Pre-instructional Planning

Initial Publication Date: September 22, 2011

The first step in providing an interactive lecture experience is to offer attention to pre-instructional planning and classroom management. Once this is done, instructors can use a variety of interactive activities to engage their students in a wide array of contexts and with multiple learning goals. It is in this step that the instructor

  • chooses content
  • establishes learning objectives
  • considers incentive structure
  • designs overall classroom atmosphere for participation, and
  • addresses logistical issues

to ensure that the classroom environment is conducive to successful interactive lectures. When introducing interactive techniques into lecture, it is crucial for instructors to step back for a moment and consider what they are doing in the classroom and why they are doing it. Time and energy devoted to pre-instructional planning and classroom management considerations will make the interactive lecture segments, and the overall classroom experience, positive and more productive.

Deliberate Content Choice

As is the case with many active-learning techniques, interactive lectures may take longer to cover any given topic than non-interactive ones. Mazur (1997) recommends that the lecturer save time by only going over more difficult and important material during class rather than duplicating the coverage of the textbook. Given that it is important in his classes that students actually do the reading, he gives frequent reading quizzes. It is true that no matter what teaching techniques an instructor uses, he or she should always scrutinize content choice, but when incorporating new pedagogical techniques it becomes crucial to carefully evaluate content choice and choose deliberately.

Learning Objectives

Often, interactive lecture techniques are useful in their own right merely as a way of changing format and breaking up the lecture. However, the more compelling reason for using such techniques is that they provide a more effective and powerful tool for conveying content. But in order to select the most appropriate learning structure, the instructor must establish clear learning objectives. Suggestions for identifying and developing objectives are available and while directed toward economists, they can be adapted to any discipline.
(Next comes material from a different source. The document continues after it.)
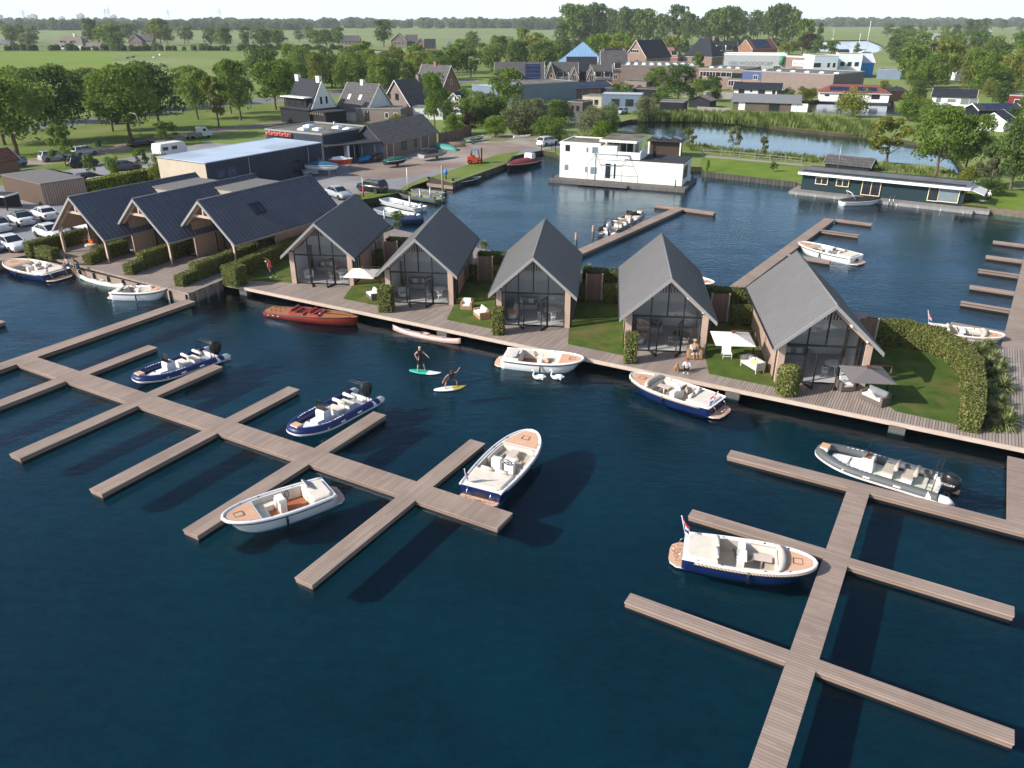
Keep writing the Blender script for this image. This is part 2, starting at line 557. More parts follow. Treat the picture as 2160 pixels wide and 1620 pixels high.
# fields, roads, yards: sheets a little above the ground
sheet('field', [[(-1500, 96), (-1500, 72), (300, 70), (720, 70), (1400, 62), (1500, 70), (1180, 92), (940, 98), (560, 99)]], Z + 0.05, FARGRASS)
sheet('meadow', [[(-900, 170), (-300, 106), (230, 108), (238, 128), (228, 168), (-300, 240)]], Z + .004, ground('bright_meadow', (0.13, 0.205, 0.024), (0.185, 0.27, 0.04), 0.03, 0.6, (0.19, 0.23, 0.04), s3=0.02))
sheet('ditch', [[(-300, 107), (560, 106), (720, 104), (720, 106), (560, 109), (-300, 110)], [(1180, 100), (1660, 98), (1660, 99.5), (1180, 102)]], Z + .008, VERGE)
sheet('road', [[(-700, 352), (0, 288), (225, 256), (420, 230), (600, 214), (790, 196), (1010, 172), (1010, 166), (780, 186), (600, 203), (430, 217), (215, 244), (0, 274), (-700, 330)]], Z + 0.012, ASPHALT)
sheet('service_road', [[(-500, 395), (0, 360), (75, 350), (200, 330), (300, 308), (420, 286), (520, 272), (600, 262), (600, 256), (510, 264), (420, 275), (300, 295), (200, 315), (60, 336), (-500, 372)]], Z + 0.012, YARD)
sheet('grass_verge', [[(-700, 345), (0, 289), (226, 257), (420, 231), (600, 215), (640, 212), (640, 240), (600, 255), (510, 263), (420, 274), (300, 294), (200, 314), (60, 335), (-500, 371), (-800, 380)],
       [(-300, 430), (0, 368), (80, 352), (200, 333), (300, 311), (430, 288), (540, 275), (545, 283), (440, 298), (320, 320), (200, 345), (60, 375), (0, 392)]], Z + 0.006, VERGE)
sheet('car_park', [[(-400, 560), (-200, 420), (60, 378), (200, 347), (320, 322), (360, 316), (440, 300), (700, 330), (700, 470), (470, 520), (170, 540), (60, 534), (0, 544)]], Z + 0.004, PAVING)
sheet('yard', [[(560, 420), (640, 362), (740, 330), (830, 330), (925, 306), (990, 290), (1075, 281), (1150, 290), (1200, 312), (1150, 316), (1080, 328), (985, 355), (950, 378), (900, 372), (866, 386), (836, 405), (780, 417), (742, 424), (742, 440), (760, 452), (700, 460), (600, 470)]], Z + 0.008, PAVING)
sheet('brick_paving', [[(740, 348), (830, 332), (925, 308), (990, 292), (1050, 290), (1120, 296), (1145, 308), (1075, 322), (985, 348), (930, 358), (870, 372), (800, 380), (742, 372)]], Z + 0.014, YARD)
sheet('gravel', [[(930, 308), (985, 288), (1075, 280), (1150, 286), (1205, 306), (1150, 313), (1060, 300)]], Z + 0.02, DIRT)
sheet('quay_grass', [[(905, 374), (975, 351), (1050, 326), (1100, 318), (1080, 330), (1066, 344), (985, 368), (955, 378)],
      [(840, 402), (870, 384), (900, 372), (905, 380), (870, 392), (850, 405)],
      [(700, 418), (760, 408), (830, 400), (842, 406), (790, 416), (745, 424)]], Z + 0.024, VERGE)
sheet('lawn', [[(1478, 350), (1480, 330), (1560, 338), (1690, 351), (1800, 372), (2060, 392), (2200, 400), (2300, 440), (2160, 444), (2082, 434), (1715, 394), (1680, 383), (1486, 360)]], Z + 0.01,
   ground('mown_grass', (0.10, 0.165, 0.018), (0.155, 0.235, 0.03), 0.3, 3.0, (0.17, 0.22, 0.04), s3=0.2))
sheet('path', [[(1478, 331), (1478, 327), (1560, 334), (1690, 346), (1700, 349), (1690, 350), (1560, 338)], [(2050, 389), (2200, 398), (2200, 401), (2050, 392)]], Z + 0.03, DIRT)
# ---------------------------------------------------------------- quay deck (left) and boardwalk (in front of the small lodges)
YAWQ = -0.518
def qframe(px, py, z, yaw=YAWQ):
 o = at(px, py, z)
 return o, yaw
def deck(name, polypx, z, thick, mat, label, cat, yaw=YAWQ, rim=None):
 pts = [at(p[0], p[1], z) for p in polypx]
 o0 = pts[0]
 ca, sa = math.cos(-yaw), math.sin(-yaw)
 loc = [((p.x - o0.x) * ca - (p.y - o0.y) * sa, (p.x - o0.x) * sa + (p.y - o0.y) * ca) for p in pts]
 t = thing(name, label, cat, (o0.x, o0.y, z), yaw)
 MB().prism(loc, -thick, 0).build('decking', mat, t)
 return t, loc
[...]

Incentive Structures and Student Participation

One of the biggest challenges of using any pedagogical technique that calls for interaction is to get all students to truly be engaged and participate. There are things the instructor might try during class, but there are also measures that might be taken in designing the overall course structure that can facilitate effective interactive lectures. When designing the incentive structure for the course there are a few things instructors might try:

  • Offer some sort of participation grade tied to short products students produce during interactive lecture segments. Students can submit a composite of answers to quiz questions, short writing pieces, solved problems, what they produce in a one-minute write, etc.
  • Inform students that questions used during interactive segments may potentially appear in some form on your exams so that implicitly these questions weigh in through exam grades.
  • Consider giving students credit for completing a task even though you do not actually grade the content of the response. This keeps the incentive structure in place for students without placing an overwhelming burden on the instructor.

General Classroom Management

Effective classroom management skills are essential for effective interactive lectures. Management occurs 1) before the exercise as the instructor establishes the atmosphere and tone, 2) during the exercise and 3) after the exercise as the instructors brings the class back together and determines the degree to which a synopsis should be done.

Structuring and Managing the Interactive Class Session

Managing the Large Enrollment Course

Conducting interactive lectures in large enrollment courses can pose a unique set of challenges and the instructor will want to consider additional managerial strategies to meet these challenges. Instructors need to pay extra attention to being organized and prepared, the dissemination of course materials, encouraging student participation and incorporating pedagogical technologies. With careful planning, even classes with hundreds of students can have interactive lecture segments with engaged students.